Here a brief posting to express my thoughts what skills can be learned from playing with puzzles. Michel Kraaij triggered me to share my thoughts about this using twitter were he is involved with a discussion with James Bach. Somehow there is a 140 character restriction and also for him this posting.

As I'm no part of their discussion I will not summarize their ideas. The main idea to trigger Michel is to tell him about my idea "ppl become better in solving the puzzle, only they got trained in other skills which helps them solve." http://twitter.com/JeroenRo/status/19645539452

With this statement I intended to express my thoughts that there are other things people learn from playing with puzzles and even repeating them. It is not only the notion of remembering the position of certain pieces.

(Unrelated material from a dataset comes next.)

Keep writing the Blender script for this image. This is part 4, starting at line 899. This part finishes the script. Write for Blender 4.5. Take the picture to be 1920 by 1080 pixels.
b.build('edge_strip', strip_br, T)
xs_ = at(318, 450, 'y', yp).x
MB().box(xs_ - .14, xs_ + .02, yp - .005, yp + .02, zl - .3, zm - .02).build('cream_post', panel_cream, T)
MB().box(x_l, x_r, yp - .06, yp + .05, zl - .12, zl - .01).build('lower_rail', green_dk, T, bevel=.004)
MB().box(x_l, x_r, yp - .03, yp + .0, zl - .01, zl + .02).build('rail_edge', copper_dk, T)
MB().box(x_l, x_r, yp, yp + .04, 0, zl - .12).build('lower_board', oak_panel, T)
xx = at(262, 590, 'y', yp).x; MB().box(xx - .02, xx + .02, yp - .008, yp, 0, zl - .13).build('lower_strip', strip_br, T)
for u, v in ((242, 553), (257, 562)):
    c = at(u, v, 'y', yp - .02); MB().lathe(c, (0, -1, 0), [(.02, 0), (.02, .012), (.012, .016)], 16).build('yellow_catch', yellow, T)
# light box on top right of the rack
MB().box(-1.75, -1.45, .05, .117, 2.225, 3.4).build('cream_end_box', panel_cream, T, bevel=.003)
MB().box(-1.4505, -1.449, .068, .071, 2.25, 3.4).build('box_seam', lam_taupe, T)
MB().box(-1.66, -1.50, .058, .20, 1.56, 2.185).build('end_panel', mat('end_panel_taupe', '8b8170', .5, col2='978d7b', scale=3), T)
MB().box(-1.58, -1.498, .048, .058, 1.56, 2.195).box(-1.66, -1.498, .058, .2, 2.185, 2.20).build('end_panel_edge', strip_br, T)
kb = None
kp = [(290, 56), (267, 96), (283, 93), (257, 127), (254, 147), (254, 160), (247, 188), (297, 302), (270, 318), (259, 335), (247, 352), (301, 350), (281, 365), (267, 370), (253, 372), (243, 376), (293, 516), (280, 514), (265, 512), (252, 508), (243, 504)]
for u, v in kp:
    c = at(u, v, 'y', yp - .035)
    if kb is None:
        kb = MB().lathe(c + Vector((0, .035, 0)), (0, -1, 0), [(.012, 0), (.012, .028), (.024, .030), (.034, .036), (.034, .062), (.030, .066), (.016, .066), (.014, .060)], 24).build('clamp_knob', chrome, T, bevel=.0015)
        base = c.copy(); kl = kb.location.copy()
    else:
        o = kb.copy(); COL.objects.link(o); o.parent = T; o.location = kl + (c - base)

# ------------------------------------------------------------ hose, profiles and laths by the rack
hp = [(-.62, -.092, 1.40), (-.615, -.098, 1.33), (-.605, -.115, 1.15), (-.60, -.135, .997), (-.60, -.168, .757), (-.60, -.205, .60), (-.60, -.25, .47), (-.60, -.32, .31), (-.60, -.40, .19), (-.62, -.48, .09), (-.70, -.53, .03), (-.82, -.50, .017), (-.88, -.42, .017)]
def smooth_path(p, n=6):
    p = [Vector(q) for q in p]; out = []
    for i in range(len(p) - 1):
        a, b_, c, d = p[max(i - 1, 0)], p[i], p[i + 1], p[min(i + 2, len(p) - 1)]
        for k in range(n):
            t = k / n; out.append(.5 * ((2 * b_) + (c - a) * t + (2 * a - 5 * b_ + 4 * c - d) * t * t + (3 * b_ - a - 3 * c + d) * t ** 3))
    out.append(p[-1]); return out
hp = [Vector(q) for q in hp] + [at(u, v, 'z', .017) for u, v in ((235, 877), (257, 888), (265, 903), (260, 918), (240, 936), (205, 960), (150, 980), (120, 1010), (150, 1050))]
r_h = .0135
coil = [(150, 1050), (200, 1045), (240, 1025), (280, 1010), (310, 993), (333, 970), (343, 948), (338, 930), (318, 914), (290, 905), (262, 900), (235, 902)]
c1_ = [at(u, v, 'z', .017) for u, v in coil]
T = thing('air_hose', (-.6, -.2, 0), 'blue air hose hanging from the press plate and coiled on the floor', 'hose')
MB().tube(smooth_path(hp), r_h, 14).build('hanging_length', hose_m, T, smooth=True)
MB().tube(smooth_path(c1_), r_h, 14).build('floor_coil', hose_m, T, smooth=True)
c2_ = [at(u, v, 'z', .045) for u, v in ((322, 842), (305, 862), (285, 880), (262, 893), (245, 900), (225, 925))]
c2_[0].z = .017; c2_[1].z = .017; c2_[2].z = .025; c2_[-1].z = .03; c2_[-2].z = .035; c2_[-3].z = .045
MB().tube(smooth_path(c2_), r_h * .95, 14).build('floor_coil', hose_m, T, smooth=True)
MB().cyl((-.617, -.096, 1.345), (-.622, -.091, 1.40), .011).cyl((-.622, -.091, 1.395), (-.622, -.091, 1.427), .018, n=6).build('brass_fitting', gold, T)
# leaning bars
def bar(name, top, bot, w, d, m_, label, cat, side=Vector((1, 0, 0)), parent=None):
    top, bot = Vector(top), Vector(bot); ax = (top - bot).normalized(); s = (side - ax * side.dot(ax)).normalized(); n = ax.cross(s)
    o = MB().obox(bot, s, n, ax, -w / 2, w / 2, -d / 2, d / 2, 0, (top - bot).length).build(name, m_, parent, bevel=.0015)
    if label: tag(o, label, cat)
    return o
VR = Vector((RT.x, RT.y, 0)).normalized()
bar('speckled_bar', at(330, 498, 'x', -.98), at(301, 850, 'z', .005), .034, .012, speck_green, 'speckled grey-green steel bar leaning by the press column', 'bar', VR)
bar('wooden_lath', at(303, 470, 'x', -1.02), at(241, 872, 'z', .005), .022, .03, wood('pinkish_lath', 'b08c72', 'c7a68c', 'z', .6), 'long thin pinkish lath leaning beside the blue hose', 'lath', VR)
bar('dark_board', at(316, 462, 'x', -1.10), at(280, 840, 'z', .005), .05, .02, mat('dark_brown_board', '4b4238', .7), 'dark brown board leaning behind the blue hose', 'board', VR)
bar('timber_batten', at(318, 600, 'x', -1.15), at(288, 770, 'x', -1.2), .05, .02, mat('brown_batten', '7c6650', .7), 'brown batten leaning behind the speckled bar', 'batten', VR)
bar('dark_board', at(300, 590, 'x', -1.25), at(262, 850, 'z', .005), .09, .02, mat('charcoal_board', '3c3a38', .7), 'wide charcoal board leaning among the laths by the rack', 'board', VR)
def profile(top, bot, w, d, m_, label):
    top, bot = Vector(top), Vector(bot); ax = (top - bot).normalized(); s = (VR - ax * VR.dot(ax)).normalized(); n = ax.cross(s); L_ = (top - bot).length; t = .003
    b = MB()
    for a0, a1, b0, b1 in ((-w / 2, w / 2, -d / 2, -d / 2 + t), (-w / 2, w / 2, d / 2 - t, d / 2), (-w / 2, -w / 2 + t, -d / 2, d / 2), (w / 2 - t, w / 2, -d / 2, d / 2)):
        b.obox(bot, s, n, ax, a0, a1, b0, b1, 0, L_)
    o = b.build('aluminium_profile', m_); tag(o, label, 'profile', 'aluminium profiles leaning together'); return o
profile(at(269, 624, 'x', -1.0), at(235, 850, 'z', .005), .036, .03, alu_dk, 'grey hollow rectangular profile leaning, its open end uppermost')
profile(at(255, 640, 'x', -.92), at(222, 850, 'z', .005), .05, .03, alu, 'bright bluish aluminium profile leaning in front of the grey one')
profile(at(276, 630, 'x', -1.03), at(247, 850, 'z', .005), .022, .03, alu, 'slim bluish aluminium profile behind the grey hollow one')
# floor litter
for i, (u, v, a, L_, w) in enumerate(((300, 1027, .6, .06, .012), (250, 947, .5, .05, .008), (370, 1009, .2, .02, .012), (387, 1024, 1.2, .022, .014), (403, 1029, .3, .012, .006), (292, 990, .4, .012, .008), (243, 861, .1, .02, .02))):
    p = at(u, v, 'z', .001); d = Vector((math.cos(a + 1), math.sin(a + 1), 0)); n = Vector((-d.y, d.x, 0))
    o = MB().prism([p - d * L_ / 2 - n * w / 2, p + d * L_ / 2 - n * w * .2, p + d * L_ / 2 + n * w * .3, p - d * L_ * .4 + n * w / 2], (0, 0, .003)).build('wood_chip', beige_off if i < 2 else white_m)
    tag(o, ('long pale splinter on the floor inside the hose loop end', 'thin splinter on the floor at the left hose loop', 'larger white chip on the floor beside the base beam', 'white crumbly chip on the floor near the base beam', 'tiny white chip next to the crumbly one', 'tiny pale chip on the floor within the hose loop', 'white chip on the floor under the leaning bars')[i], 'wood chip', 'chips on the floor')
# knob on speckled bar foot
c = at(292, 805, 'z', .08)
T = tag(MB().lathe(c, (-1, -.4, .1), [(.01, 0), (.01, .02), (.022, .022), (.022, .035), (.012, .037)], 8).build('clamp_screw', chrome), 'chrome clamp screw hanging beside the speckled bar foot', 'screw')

In my opinion the following things can be learned:
- position of pieces
- shape of pieces
- how does pieces of for instance jigsaws fit Initially

You can also extend the perception of puzzles. Initially I would think also in terms of jig-saws, this might be disadvantage of my native language (in the Netherlands I was trained to call jigsaw puzzles and forgot about not all puzzles are jigsaws)

So what else can be learned from playing with puzzles? To understand this you can look at the outcome: "A puzzle is solved or is not solved."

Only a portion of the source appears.